We are closer now and my pussy's excitement is growing, when suddenly another body sidles up behind me. I can feel instantly from the shape and softness that it is a woman. Looking back it is one of my fellow voyers - a Glitter Queen.
The three of us giggle and caress each other. Hands are sweeping over curves, over my head to feel the woman on the other side. Lips start to lock. I rememeber how it always feels so different to kiss a woman, softer, smaller, more supple.
We break apart for a moment and look around to see that we are now entirely alone.
Smiling coyly we pause and sit up. The Divine woman asks - So ladies, what are everyone's boundaries?
In turn we share, none of us have any boundaries in this moment but we promise to inform each other if we change our minds.
I do need to pee, I manage to say. Feeling the same we all rush into the rain to tinkle, refresh our pussies and re-commence.
This is it.
Coming together in a seated triangle we begin to navigate our three bodies with equality, desire, honouring and pleasure.
I kiss lips, shoulders, breasts and nipples, and receive back double. Soon the Divine being is taking charge and she lays down the Glitter Queen.
Now it is two feasting on one. As I focus on the face and breasts, Divine being heads for pussy. I feel instantly nervous, and excited. I want that to be me but I am also overwhelmed at the idea of such intense recieving.
Would you like to try? She calls out to me from down below.
Okay, I say bravely, making my way down this Glitter Queens beautiful body. When I arrive to her pussy I am instantly in awe of how beautiful it is, how different from my own, and how intimidating as well.
I remember when I was first learning to give blow jobs, I used to watch videos and practice with a banana, I was so determined to do it well.
Now here with this Pussy I called upon my wisdom and self belief to give this Pussy pleasure and Presence.
I stroked, licked and penetrated with my finger. Trying to listen to her body but also having my head busy with reminders about what I like, what I would want.
I feel myself loosing presence, going into overwhelm, so I move away.
Before I can think it is apparently my turn. I am laid down, my body is the star, my pussy is slowly, slowly, slowly approached by Glitter Queen.

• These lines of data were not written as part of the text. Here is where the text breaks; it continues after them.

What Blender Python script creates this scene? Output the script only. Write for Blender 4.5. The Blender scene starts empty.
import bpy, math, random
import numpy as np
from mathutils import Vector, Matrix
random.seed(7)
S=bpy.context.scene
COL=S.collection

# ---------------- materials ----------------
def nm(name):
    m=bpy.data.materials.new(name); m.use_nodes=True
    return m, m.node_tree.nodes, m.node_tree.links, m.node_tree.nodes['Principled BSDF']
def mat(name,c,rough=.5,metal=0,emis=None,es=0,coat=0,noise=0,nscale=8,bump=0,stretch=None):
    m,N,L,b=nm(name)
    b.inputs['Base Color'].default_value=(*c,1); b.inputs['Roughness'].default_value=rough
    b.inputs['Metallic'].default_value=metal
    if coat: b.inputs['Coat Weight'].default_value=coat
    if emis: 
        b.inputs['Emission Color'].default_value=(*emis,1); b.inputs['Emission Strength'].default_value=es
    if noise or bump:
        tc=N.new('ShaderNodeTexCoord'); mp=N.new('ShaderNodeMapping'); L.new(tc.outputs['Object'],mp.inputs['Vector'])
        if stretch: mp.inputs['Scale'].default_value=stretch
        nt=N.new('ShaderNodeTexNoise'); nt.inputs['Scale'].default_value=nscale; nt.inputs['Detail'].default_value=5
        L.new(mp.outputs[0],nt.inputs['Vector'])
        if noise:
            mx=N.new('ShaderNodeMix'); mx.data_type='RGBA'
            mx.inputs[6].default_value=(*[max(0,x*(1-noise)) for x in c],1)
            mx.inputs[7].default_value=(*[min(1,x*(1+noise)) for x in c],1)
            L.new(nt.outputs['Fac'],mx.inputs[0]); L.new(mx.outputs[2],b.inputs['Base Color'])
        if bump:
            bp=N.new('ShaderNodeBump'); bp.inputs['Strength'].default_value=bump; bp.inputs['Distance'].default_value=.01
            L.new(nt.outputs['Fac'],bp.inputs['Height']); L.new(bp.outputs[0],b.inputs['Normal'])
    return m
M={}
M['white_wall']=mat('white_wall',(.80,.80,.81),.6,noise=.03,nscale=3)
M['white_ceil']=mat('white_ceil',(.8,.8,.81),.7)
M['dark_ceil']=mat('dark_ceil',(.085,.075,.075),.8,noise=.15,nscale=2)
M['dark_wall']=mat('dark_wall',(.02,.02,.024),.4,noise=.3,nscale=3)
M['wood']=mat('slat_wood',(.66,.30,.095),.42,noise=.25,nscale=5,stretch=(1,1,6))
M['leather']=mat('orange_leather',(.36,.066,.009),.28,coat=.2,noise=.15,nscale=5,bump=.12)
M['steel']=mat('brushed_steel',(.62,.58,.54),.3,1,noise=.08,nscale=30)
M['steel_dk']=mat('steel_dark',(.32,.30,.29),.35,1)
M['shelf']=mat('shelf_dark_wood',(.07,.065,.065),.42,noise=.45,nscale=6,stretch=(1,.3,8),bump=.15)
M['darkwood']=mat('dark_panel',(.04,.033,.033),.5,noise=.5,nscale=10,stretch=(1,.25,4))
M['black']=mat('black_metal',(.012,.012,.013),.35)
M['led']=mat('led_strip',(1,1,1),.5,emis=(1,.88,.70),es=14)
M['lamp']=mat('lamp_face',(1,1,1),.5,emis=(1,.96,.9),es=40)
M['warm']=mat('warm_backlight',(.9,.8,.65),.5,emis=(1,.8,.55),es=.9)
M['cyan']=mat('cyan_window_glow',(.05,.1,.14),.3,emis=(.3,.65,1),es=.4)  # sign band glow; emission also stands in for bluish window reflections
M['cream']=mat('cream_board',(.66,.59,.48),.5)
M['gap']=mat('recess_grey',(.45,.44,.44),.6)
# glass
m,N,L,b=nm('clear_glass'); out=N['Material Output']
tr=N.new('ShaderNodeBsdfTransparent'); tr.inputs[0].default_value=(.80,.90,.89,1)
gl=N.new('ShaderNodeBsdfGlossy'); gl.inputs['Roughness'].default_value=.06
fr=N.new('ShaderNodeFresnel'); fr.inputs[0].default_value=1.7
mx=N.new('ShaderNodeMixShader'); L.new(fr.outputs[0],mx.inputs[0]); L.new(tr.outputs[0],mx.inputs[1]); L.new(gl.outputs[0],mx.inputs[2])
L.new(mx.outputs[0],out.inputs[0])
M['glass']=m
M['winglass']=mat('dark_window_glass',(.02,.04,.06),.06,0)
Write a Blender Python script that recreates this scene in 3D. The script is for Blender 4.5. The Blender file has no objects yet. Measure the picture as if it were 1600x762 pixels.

In that moment I can feel how magnificent all the details of this experience are, and simultaneously I can feel how I am still in overwhelm, my body is cold from the late-night air, the nudity, and I cannot get myself into a state of full presence. And when there is all of that I cannot unfold into full surrendered pleasure.
Coming back into seated triangle I notice I begin to feel some guilt that we have not feasted and featured upon Divine being. Yet the boundary maker in me snaps that This is not about give and take, I am done and that must be honoured.
The energy between us has changed into a quality of doneness and we are now in the soft, aftercare, caressing and gratitude phase. Linking arms our triangle begins to hum in tune.
We are singing our gratitude's - and as we do I am in awe of woman. When the fuck have I ever given / received pleasure with man then fucking sung?
Ending the harmony we decide to share our experiences before wishing each other a glorious sleep and returning to the rain.
So what was my experience and learning from a Triple Goddess Threesome?
Number one Gratitude. That was brave enough to go after my desire and have it manifest in not one but two beautiful beings.
And number two was knowledge that at this phase in my sexual journey I am not a threesome lady.
My nervous system thrives in 1:1 experiences where I can slow down, read cues and dedicated my energy to just one body.
Number three things like being warm - REALLY FUCKING MATTER in my capactiy from turn-on.
Does this mean I regret my expereince? Fuck no, it shows me what expereinces I am calling in next.
Reflection time! What are you taking from this story? What did it spark in you? Are you a threesome person?